Au bout d'une heure d'intenses recherches, nous repérons une salamandre adulte au bord de l'eau. A notre approche, la bête se cache derrière une racine. Les artistes s'asseyent et la dessinent en s'aidant d'une lampe rouge pour ne pas la déranger. La salamandre reste immobile pendant plus d’une demi-heure. Puis l'exploration reprend. Pas un spécimen de plus, alors que la dernière fois que je suis venu ici, j'en ai vu des dizaines. Mais il pleuvait.
Jeudi 13h
Ce matin, les artistes ont élargi le spectre de leurs sujets. Sur leurs feuilles étalées sur de grandes tables, je vois apparaître le cincle plongeur, le nid de la mésange nonnette, le pouillot fitis, l'écureuil. Encres de Chine tracées au bambou, aquarelles grand format, études détaillées, carnets de croquis… La diversité de la vie sublimée par la pluralité des styles.
Jeudi 19h
Cet après-midi, Yann Le Bris et Jean Chevallier sont retournés de jour là où ils avaient vu pondre la salamandre. Ils ont tenté leur chance en éclairant plusieurs trous de rongeurs contre le talus du ruisseau. Coup de lampe dans une première galerie, une deuxième, troisième, quatrième… Dans la cinquième enfin se tenait dissimulée une bête noire et jaune. D’après les taches de son corps, il s'agissait très probablement d'un autre individu que la grosse maman de mardi soir.
Jeudi 20h
Soirée publique sur le thème des salamandres destinée aux habitants du village avoisinant. En compagnie des autres partenaires du projet, nous accueillons le public, présentons les mœurs de cet animal extraordinaire ainsi que les menaces qui l'assaillent dans le bassin genevois. Puis les visiteurs sont guidés dans les bois pour une balade nocturne dont ils se souviendront ! Sûr qu’ils envisageront désormais différemment la forêt toute proche de chez eux.
Vendredi 10h
Dernière visite déjà un peu nostalgique aux vasques à salamandres, ces piscines poétiques sur lesquelles les peintres ont concentré toute leur attention pendant cette semaine.
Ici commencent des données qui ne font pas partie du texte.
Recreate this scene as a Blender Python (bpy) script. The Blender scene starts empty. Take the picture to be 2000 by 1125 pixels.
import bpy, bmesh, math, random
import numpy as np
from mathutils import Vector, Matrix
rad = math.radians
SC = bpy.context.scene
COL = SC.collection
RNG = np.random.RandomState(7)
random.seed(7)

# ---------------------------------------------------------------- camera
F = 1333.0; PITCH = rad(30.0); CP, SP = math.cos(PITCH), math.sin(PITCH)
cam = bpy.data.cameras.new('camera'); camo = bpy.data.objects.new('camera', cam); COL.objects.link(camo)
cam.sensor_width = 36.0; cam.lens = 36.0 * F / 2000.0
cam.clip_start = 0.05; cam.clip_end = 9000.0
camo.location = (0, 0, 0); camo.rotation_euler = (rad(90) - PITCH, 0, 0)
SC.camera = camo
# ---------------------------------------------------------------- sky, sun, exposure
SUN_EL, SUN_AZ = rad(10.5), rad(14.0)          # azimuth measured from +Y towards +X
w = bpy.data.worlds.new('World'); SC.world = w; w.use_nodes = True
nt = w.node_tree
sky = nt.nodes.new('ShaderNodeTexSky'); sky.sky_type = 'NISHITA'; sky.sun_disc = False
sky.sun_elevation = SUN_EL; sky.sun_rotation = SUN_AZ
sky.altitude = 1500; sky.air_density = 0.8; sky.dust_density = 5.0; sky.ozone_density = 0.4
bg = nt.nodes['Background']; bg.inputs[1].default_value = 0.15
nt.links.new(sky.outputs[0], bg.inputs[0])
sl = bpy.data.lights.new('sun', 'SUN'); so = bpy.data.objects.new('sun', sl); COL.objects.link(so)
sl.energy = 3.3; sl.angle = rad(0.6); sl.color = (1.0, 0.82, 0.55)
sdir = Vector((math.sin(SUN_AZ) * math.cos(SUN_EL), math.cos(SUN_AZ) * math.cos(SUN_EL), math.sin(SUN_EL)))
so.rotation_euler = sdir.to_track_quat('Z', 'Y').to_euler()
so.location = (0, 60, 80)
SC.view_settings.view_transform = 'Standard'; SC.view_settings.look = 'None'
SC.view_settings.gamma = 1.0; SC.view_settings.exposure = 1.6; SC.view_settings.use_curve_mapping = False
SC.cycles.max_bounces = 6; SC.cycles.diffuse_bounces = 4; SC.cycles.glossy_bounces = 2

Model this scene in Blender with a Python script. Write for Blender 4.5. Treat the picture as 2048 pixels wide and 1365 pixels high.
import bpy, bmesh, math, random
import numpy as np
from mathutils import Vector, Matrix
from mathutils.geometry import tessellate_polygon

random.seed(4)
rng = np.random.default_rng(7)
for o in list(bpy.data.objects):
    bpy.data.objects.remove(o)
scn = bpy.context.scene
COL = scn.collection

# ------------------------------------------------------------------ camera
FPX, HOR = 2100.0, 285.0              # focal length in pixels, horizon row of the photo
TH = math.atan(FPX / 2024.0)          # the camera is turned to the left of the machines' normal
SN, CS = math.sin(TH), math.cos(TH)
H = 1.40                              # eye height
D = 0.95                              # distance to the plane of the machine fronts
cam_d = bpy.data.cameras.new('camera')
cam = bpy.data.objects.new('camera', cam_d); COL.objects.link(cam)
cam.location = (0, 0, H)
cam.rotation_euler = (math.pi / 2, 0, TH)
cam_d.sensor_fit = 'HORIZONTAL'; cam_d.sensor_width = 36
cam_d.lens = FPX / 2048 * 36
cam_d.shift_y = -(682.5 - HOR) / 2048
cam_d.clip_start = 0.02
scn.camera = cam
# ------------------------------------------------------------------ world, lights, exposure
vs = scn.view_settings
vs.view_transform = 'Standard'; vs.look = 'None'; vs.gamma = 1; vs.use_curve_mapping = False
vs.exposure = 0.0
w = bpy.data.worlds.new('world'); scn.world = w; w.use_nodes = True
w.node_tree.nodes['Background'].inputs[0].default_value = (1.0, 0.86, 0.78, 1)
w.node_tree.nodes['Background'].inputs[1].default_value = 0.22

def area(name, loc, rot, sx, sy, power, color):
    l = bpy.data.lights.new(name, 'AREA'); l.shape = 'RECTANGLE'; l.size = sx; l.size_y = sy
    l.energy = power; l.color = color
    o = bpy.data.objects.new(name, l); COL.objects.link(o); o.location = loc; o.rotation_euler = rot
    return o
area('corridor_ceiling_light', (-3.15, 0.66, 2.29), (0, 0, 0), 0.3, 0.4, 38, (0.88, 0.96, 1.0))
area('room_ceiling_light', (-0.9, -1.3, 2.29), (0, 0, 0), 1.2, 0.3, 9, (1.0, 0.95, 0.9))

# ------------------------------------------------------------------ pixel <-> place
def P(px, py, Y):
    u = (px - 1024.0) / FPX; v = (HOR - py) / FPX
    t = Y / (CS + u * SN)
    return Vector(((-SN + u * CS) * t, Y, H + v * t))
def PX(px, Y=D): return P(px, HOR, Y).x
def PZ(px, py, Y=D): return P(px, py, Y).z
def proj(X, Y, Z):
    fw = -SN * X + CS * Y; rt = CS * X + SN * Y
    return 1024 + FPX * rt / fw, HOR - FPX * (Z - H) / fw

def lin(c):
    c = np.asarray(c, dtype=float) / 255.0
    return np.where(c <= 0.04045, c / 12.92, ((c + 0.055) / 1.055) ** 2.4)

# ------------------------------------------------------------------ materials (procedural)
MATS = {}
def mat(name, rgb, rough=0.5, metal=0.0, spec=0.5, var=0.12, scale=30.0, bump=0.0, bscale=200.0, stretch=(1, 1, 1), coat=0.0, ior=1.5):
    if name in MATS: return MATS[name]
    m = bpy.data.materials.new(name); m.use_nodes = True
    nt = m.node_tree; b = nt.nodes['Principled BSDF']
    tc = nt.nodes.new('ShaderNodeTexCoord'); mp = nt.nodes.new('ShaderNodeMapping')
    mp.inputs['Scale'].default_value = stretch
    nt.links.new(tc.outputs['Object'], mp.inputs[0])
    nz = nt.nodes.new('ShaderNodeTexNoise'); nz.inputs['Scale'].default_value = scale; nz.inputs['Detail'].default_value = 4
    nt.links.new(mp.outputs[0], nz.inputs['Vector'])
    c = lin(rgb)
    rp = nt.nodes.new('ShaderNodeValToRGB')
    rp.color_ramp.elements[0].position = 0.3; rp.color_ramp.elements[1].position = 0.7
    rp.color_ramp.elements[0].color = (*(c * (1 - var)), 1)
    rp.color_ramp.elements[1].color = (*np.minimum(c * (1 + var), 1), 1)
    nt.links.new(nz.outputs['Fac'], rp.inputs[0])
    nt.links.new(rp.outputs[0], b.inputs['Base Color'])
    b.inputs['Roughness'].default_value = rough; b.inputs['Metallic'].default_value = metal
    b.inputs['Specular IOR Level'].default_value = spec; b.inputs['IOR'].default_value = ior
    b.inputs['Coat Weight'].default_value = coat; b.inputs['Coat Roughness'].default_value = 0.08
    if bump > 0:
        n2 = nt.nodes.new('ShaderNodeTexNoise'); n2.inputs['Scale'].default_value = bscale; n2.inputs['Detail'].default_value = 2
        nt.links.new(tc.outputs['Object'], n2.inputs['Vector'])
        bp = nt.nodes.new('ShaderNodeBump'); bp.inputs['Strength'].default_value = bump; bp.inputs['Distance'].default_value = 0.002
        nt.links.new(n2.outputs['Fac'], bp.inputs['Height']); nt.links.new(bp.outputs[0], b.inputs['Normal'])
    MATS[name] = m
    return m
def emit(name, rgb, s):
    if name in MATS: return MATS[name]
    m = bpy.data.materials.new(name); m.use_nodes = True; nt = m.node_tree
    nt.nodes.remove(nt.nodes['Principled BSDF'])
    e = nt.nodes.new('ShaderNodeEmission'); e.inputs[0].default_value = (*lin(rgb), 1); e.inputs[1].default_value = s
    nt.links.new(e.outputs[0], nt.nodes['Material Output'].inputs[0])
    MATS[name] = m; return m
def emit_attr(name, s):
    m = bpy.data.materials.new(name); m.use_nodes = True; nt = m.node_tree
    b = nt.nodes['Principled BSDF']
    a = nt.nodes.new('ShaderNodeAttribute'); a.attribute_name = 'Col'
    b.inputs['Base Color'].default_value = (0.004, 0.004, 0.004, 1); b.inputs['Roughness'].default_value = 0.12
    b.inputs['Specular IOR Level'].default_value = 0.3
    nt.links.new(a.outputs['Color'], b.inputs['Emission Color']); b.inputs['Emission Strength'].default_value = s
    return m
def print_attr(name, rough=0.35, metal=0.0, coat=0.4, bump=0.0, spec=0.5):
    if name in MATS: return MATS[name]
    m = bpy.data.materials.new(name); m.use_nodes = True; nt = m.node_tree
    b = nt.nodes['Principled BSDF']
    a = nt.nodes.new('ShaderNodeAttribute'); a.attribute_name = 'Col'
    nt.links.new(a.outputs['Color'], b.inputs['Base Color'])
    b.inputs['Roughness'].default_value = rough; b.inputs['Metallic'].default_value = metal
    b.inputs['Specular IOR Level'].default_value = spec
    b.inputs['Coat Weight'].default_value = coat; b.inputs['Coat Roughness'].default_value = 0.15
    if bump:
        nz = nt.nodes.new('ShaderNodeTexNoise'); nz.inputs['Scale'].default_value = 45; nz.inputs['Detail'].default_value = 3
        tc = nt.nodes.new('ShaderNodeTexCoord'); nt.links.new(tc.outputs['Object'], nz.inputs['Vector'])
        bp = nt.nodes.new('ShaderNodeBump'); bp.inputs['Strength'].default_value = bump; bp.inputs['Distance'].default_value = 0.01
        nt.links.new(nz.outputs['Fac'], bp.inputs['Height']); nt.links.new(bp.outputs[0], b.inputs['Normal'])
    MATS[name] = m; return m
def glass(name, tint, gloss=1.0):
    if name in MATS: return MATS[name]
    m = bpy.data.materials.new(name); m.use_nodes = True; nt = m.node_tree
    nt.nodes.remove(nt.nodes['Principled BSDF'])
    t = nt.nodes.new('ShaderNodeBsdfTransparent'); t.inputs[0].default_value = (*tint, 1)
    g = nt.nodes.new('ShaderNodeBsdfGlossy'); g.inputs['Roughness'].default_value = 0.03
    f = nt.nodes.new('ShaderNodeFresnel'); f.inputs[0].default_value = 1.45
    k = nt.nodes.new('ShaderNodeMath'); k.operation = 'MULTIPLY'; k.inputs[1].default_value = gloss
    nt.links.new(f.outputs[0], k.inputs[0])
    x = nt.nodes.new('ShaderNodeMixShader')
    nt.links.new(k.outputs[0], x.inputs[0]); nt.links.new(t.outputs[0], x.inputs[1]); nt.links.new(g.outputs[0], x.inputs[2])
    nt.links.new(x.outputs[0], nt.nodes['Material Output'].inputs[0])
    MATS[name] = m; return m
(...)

C'est l'heure de prendre congé, de remercier la forêt. D'adresser une prière au ciel pour une pluie prochaine. Que tous ces bébés aquatiques terminent leur première vie et puissent passer, le moment venu, à une existence terrestre. Bonne chance, les petites !
Vendredi 13h30
Retour au camp de base pour le repas commun final. Chaque artiste étale au soleil, sur une grande table ses créations de la semaine. Magique ! On voit apparaître des pans de forêt en toute fraîcheur, des filets d'eau qu'on entend presque murmurer, un étrange peuple aquatique, quelques salamandres adultes, une mère noire et jaune en train de donner la vie. Des tableaux achevés. Mais également d'innombrables croquis et études à rapporter à l'atelier pour imaginer de beaux prolongements.
Quel trésor ! Merci, les artistes. On se réjouit d’admirer le meilleur de ces œuvres dans une grande exposition de 350 m2 au Festival Salamandre du 26 au 28 octobre. Le film La forêt des salamandres présente tous les artistes et raconte cette belle semaine.